Dropbox said that the bill needed more privacy protections in order to win its support.
"While it’s important for the public and private sector to share relevant data about emerging threats, that type of collaboration should not come at the expense of users’ privacy" said Amber Cottle, head of Dropbox global public policy and government affairs, according to the Washington Post.
Other major internet players, like Wikimedia foundation – which runs Wikipedia – and Yelp have come out against the surveillance bill.
A group of demonstrators also gathered outside of Congress Thursday night in order to protest the bill's advancement. Organized by groups like Fight for the Future and Code Pink, the event was meant to push lawmakers to oppose CISA.
The bill is a "dirty surveillance deal between the government and corporations that takes away our basic rights, makes us less safe, and puts corporations out of reach of the law," organizers wrote on the event's Facebook page.
Senator Ron Wyden (D-Oregon), a major critic of the bill, said that the overwhelming number of tech companies aligned against the bill shows the bill does not respect the privacy of Americans.

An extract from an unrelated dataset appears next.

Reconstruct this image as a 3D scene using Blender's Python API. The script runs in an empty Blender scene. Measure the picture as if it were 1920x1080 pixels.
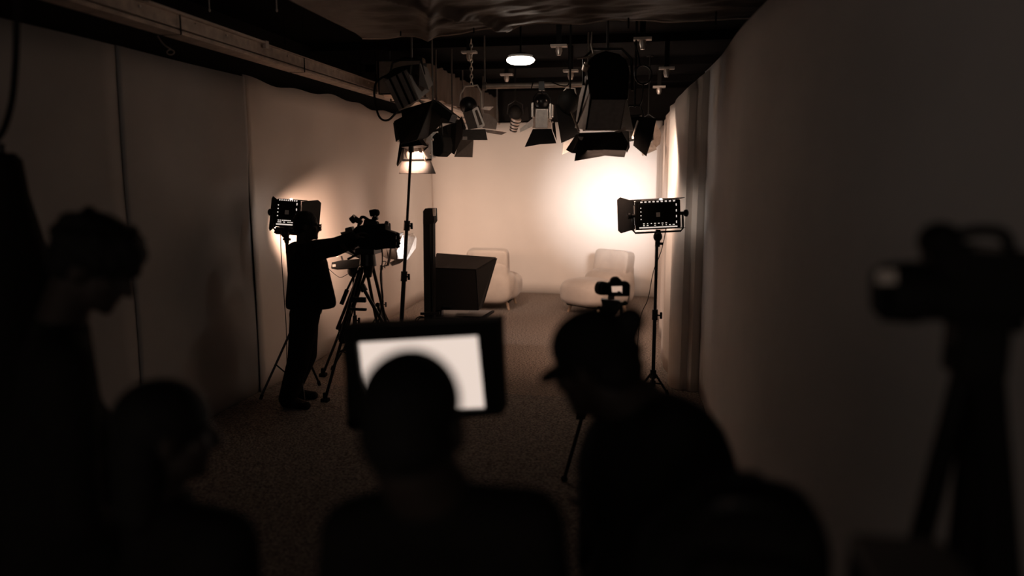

"Sharing information about cybersecurity threats is a worthy goal," said Wyden, according to The Washington Post. "Yet if you share more information without strong privacy protections, millions of Americans will say, 'That is not a cybersecurity bill. It is a surveillance bill.'"
Despite the massive amount of opposition from industry leaders and privacy advoactes, CISA has broad bipartisan support in both chambers of Congress and from the Obama administration.